• **REQUIREMENTS**:
Take every line from the first down to the line with "so.rotation_euler = (-SD).to_track_quat('-Z', 'Y').to_euler()" and set it down exactly, without the pictures.

• **DATA PROVIDED**:
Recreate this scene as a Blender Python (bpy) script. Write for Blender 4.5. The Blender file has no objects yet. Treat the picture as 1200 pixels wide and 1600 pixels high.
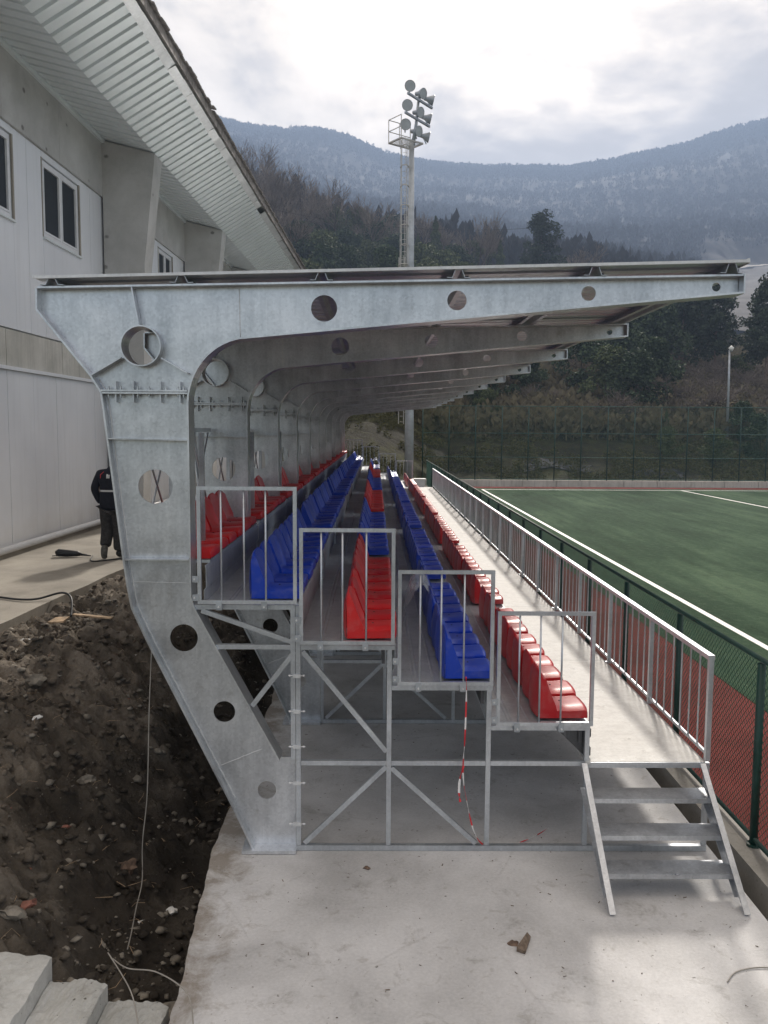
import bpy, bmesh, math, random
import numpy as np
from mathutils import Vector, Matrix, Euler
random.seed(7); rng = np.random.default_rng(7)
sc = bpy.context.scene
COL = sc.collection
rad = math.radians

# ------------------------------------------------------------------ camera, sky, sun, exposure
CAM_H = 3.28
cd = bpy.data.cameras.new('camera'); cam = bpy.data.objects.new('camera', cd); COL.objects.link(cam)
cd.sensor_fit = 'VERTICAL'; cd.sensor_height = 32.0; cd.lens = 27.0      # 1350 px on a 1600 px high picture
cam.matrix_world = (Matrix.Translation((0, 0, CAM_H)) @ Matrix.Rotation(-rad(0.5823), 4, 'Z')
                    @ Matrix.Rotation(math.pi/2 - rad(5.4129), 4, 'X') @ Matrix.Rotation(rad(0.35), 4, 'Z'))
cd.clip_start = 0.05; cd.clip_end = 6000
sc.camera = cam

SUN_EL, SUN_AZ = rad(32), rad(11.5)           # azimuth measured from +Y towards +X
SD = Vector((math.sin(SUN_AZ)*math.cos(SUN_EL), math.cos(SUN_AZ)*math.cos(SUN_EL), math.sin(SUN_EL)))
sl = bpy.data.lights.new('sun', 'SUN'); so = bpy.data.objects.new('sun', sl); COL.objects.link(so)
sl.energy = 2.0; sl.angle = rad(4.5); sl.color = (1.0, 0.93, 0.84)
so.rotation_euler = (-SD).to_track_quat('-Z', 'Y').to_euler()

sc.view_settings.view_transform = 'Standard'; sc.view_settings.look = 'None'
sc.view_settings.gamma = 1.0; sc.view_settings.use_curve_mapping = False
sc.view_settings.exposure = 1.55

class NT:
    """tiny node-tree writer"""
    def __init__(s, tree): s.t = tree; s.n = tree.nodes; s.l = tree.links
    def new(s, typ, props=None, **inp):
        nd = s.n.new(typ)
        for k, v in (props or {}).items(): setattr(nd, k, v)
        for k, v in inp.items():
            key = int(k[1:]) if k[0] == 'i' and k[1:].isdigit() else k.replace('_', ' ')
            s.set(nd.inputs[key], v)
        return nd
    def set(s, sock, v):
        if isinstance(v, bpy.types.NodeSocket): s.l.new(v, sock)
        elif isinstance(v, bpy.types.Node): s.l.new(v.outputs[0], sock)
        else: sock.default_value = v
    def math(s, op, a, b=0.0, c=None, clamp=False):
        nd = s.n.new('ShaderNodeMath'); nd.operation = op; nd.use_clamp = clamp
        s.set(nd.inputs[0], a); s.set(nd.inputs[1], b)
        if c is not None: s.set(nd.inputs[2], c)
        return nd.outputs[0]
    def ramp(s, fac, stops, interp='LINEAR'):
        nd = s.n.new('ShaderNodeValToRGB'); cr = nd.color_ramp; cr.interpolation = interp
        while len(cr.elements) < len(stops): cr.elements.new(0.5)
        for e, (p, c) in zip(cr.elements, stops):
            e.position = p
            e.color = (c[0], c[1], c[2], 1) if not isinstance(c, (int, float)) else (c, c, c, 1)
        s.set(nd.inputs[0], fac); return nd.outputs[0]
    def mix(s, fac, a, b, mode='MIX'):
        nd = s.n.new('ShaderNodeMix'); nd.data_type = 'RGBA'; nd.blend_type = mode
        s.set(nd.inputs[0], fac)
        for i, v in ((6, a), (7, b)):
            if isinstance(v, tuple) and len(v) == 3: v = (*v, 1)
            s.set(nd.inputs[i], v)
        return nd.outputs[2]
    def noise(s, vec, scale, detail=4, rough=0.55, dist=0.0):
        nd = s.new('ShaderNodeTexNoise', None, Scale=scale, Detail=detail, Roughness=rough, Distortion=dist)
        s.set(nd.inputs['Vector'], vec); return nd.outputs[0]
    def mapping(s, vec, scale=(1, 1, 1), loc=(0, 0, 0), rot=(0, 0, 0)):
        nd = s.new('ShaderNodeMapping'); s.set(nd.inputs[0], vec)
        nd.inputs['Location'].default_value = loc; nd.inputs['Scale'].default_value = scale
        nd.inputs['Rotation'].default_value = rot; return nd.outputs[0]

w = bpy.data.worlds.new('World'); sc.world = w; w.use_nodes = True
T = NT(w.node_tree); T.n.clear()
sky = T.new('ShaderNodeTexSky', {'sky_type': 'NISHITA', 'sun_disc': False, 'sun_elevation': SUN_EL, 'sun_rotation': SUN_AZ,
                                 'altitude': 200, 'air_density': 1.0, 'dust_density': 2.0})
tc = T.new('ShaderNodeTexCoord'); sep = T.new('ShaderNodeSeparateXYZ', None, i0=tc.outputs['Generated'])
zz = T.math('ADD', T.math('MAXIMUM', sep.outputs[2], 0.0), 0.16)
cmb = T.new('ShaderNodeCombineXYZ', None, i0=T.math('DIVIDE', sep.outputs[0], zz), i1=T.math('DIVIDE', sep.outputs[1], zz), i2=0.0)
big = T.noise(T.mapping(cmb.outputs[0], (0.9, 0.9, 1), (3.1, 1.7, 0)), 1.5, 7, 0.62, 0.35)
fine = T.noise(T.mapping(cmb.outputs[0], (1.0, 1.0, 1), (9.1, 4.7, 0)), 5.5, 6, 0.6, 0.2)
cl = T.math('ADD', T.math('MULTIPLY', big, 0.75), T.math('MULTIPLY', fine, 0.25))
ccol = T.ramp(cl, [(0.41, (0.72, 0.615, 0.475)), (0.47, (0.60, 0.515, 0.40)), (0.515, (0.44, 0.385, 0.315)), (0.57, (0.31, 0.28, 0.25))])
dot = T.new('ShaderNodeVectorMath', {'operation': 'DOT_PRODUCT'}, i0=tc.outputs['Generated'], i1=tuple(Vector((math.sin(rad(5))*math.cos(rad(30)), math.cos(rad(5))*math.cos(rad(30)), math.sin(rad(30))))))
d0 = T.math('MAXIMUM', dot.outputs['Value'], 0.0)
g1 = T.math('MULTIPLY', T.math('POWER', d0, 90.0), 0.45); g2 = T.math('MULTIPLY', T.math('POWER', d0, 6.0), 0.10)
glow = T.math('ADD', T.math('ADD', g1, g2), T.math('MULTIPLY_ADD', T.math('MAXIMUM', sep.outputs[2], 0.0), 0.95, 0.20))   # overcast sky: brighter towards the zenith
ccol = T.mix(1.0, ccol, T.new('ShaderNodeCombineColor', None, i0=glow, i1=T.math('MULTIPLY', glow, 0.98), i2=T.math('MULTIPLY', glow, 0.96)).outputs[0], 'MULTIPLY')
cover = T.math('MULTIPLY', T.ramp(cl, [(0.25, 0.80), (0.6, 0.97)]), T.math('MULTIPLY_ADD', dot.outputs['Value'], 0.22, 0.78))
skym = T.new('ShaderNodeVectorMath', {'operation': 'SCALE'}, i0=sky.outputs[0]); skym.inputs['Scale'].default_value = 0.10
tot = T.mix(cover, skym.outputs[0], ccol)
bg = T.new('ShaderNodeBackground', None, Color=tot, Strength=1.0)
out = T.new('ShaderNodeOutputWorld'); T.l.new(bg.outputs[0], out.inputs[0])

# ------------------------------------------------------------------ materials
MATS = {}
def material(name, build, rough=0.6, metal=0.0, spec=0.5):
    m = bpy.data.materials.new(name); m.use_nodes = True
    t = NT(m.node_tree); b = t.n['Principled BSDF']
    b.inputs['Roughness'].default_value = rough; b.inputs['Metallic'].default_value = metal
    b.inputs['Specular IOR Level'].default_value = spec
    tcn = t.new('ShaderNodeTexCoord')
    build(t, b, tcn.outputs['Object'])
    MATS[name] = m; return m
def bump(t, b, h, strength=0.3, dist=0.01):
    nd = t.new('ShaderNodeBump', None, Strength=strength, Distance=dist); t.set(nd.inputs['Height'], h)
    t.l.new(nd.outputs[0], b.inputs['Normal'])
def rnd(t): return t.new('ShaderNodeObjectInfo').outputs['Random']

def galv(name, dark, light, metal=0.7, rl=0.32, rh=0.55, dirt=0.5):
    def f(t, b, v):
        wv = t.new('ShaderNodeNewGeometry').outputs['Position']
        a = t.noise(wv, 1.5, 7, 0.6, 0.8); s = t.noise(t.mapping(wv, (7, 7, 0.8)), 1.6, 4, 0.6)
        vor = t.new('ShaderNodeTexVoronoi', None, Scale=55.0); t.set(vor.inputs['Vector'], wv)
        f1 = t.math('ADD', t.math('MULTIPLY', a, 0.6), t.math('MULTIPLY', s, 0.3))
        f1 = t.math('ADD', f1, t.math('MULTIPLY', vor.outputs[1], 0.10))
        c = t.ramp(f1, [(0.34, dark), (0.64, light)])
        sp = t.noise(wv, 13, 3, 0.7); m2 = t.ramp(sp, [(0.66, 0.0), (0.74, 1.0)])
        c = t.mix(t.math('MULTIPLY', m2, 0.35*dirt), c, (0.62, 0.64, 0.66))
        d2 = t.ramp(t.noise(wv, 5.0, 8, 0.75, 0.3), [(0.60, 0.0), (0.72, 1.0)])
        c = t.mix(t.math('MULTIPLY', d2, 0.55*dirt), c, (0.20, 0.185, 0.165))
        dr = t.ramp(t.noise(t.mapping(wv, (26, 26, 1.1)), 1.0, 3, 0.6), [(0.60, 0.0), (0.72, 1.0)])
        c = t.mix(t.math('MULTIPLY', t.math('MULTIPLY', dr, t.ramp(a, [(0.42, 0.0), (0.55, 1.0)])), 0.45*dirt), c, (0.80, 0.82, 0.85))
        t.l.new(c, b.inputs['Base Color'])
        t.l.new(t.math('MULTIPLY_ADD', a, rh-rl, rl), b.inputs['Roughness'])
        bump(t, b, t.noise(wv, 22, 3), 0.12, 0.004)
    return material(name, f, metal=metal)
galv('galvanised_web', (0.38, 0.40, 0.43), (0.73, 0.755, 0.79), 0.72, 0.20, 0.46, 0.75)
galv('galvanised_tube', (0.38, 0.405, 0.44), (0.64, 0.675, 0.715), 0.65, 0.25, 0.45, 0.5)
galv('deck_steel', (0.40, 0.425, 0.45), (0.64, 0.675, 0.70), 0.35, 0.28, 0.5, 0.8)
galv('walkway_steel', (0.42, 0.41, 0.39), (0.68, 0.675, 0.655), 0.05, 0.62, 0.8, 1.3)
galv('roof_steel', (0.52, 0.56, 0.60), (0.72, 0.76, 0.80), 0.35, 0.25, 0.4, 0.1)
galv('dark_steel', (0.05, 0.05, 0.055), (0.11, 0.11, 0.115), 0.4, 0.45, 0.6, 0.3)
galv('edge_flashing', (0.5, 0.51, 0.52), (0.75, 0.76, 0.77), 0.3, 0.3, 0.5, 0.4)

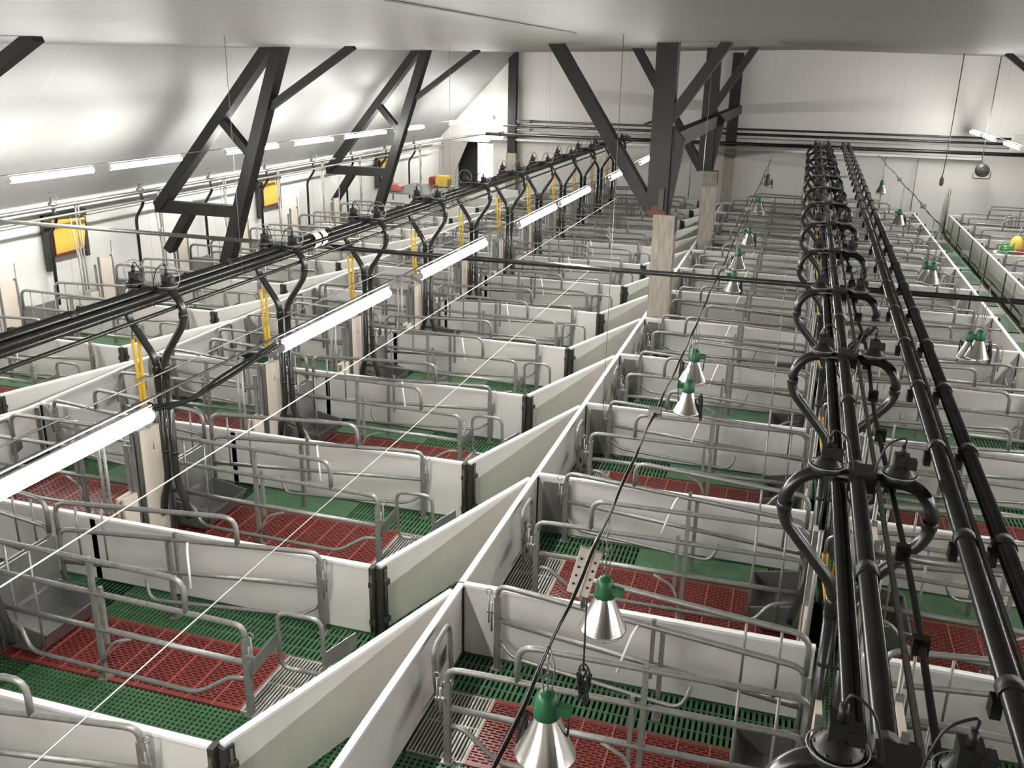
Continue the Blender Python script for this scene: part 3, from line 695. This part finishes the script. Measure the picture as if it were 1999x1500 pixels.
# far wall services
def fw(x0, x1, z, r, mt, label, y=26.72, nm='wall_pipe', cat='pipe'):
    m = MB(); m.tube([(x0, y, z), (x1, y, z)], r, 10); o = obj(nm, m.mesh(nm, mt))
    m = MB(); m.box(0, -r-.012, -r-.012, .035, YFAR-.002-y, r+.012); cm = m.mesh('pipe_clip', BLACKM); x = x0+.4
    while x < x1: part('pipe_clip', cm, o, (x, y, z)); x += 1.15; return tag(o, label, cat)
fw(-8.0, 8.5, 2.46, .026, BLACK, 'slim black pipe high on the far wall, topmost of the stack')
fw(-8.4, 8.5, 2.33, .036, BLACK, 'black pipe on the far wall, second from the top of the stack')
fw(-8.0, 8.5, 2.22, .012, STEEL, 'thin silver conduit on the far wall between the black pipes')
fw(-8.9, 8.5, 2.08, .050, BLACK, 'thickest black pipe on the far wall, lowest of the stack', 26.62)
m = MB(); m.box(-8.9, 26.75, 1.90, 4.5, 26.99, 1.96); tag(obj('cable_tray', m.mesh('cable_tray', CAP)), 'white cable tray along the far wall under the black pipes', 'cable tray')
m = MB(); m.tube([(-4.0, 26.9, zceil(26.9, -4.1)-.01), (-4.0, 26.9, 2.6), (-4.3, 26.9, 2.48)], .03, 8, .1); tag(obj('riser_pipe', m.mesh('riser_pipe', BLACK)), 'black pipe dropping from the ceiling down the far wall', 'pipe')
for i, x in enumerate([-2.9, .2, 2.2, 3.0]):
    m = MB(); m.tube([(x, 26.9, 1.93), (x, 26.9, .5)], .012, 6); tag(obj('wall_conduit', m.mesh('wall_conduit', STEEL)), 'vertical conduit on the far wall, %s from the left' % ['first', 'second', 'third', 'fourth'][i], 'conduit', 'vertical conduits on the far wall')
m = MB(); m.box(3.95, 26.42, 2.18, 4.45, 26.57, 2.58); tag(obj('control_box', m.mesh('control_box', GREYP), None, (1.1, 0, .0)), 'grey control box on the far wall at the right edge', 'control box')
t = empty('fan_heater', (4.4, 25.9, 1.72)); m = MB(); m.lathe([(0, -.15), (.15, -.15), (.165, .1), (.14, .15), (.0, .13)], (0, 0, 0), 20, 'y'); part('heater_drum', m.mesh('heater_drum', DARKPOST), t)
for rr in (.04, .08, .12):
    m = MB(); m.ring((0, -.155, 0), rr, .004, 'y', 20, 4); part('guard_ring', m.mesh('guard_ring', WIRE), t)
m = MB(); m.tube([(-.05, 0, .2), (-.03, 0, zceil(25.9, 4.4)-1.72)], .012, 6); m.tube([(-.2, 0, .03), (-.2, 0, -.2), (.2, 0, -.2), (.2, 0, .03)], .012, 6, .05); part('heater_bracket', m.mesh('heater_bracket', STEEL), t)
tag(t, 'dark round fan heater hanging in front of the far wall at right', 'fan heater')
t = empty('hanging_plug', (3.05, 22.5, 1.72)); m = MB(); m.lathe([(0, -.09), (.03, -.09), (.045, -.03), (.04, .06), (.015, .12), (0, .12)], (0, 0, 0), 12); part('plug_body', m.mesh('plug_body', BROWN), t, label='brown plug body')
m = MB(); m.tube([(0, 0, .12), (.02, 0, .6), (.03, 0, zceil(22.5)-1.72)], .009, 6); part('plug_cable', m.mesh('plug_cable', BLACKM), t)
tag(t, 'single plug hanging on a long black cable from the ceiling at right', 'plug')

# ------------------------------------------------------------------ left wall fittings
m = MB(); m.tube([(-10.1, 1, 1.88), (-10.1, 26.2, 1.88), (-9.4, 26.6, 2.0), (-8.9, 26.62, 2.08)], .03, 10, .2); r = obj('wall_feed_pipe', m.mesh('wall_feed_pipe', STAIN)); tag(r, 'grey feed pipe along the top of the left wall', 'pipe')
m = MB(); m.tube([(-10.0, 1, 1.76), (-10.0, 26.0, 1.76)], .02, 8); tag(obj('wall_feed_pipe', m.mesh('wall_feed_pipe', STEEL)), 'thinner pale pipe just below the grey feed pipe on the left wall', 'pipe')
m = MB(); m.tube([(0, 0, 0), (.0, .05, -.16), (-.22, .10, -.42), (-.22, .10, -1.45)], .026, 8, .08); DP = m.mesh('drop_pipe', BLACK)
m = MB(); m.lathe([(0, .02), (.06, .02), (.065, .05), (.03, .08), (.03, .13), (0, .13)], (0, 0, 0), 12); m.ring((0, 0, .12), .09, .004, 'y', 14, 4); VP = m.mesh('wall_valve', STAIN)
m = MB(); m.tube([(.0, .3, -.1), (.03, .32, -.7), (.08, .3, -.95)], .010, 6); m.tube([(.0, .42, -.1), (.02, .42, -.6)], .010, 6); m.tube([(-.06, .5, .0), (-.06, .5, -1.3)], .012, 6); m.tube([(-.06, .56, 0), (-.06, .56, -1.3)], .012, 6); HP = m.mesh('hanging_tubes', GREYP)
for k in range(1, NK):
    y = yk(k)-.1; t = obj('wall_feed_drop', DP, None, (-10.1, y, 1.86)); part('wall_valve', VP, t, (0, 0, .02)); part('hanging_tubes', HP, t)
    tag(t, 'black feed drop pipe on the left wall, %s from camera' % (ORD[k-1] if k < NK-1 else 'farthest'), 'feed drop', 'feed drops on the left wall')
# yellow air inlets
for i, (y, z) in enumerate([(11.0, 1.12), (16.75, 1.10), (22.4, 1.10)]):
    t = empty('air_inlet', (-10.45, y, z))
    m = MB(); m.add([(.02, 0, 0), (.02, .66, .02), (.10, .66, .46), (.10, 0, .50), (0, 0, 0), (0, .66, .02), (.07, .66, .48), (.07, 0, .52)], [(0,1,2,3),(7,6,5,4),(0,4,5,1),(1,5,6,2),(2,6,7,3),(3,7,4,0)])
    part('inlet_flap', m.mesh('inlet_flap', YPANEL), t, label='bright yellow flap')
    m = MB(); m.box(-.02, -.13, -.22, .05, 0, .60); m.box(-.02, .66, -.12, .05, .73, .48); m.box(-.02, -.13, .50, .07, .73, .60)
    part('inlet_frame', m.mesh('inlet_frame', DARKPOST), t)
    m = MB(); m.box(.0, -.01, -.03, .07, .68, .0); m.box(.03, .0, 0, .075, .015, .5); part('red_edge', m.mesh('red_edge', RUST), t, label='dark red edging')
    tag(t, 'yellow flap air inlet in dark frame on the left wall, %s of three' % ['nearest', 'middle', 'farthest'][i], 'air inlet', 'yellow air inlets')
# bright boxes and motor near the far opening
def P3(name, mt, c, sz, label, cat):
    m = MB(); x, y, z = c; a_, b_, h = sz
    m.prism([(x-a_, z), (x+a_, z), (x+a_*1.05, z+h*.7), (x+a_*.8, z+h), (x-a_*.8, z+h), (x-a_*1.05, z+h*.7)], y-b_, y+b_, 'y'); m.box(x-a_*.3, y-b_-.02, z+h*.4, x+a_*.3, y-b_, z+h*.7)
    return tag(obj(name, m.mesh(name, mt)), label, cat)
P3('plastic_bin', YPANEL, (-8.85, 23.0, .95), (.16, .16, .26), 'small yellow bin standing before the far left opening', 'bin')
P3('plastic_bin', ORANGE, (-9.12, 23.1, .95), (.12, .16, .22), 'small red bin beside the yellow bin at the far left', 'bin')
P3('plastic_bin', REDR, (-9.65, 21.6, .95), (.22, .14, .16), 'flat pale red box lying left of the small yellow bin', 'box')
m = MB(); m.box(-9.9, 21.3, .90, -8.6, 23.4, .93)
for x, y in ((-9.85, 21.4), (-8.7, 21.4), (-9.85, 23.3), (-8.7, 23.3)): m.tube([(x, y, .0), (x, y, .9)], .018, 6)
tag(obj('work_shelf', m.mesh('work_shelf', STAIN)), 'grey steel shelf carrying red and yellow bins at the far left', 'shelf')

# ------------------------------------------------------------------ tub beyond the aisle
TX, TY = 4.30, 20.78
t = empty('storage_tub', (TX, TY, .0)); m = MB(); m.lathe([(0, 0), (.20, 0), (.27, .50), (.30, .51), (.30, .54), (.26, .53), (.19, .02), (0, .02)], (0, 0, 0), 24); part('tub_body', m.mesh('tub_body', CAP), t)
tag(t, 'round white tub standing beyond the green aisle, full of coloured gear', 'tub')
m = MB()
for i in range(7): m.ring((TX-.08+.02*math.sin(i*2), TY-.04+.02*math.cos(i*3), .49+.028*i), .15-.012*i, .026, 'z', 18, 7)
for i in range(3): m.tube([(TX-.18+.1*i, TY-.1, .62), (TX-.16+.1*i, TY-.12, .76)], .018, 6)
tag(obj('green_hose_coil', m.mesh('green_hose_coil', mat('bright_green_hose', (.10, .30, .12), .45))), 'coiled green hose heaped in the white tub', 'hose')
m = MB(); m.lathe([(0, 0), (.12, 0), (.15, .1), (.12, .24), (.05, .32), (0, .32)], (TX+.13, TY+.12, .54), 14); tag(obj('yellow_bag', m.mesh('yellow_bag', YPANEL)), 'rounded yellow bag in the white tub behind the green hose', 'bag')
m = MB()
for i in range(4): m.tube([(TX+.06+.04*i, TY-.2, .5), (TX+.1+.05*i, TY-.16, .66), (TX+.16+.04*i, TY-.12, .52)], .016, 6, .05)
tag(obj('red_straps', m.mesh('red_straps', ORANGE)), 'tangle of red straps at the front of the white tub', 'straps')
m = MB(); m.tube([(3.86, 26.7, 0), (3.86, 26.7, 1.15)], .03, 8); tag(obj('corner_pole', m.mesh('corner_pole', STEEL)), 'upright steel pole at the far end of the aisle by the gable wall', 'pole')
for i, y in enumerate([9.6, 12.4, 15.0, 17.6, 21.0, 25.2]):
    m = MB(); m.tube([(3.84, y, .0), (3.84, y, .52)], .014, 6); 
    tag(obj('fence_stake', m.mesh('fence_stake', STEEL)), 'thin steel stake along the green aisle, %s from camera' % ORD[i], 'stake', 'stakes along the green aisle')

• **THE REPLY**:
Recreate this scene as a Blender Python (bpy) script. Write for Blender 4.5. The Blender file has no objects yet. Treat the picture as 1200 pixels wide and 1600 pixels high.
import bpy, bmesh, math, random
import numpy as np
from mathutils import Vector, Matrix, Euler
random.seed(7); rng = np.random.default_rng(7)
sc = bpy.context.scene
COL = sc.collection
rad = math.radians

# ------------------------------------------------------------------ camera, sky, sun, exposure
CAM_H = 3.28
cd = bpy.data.cameras.new('camera'); cam = bpy.data.objects.new('camera', cd); COL.objects.link(cam)
cd.sensor_fit = 'VERTICAL'; cd.sensor_height = 32.0; cd.lens = 27.0      # 1350 px on a 1600 px high picture
cam.matrix_world = (Matrix.Translation((0, 0, CAM_H)) @ Matrix.Rotation(-rad(0.5823), 4, 'Z')
                    @ Matrix.Rotation(math.pi/2 - rad(5.4129), 4, 'X') @ Matrix.Rotation(rad(0.35), 4, 'Z'))
cd.clip_start = 0.05; cd.clip_end = 6000
sc.camera = cam

SUN_EL, SUN_AZ = rad(32), rad(11.5)           # azimuth measured from +Y towards +X
SD = Vector((math.sin(SUN_AZ)*math.cos(SUN_EL), math.cos(SUN_AZ)*math.cos(SUN_EL), math.sin(SUN_EL)))
sl = bpy.data.lights.new('sun', 'SUN'); so = bpy.data.objects.new('sun', sl); COL.objects.link(so)
sl.energy = 2.0; sl.angle = rad(4.5); sl.color = (1.0, 0.93, 0.84)
so.rotation_euler = (-SD).to_track_quat('-Z', 'Y').to_euler()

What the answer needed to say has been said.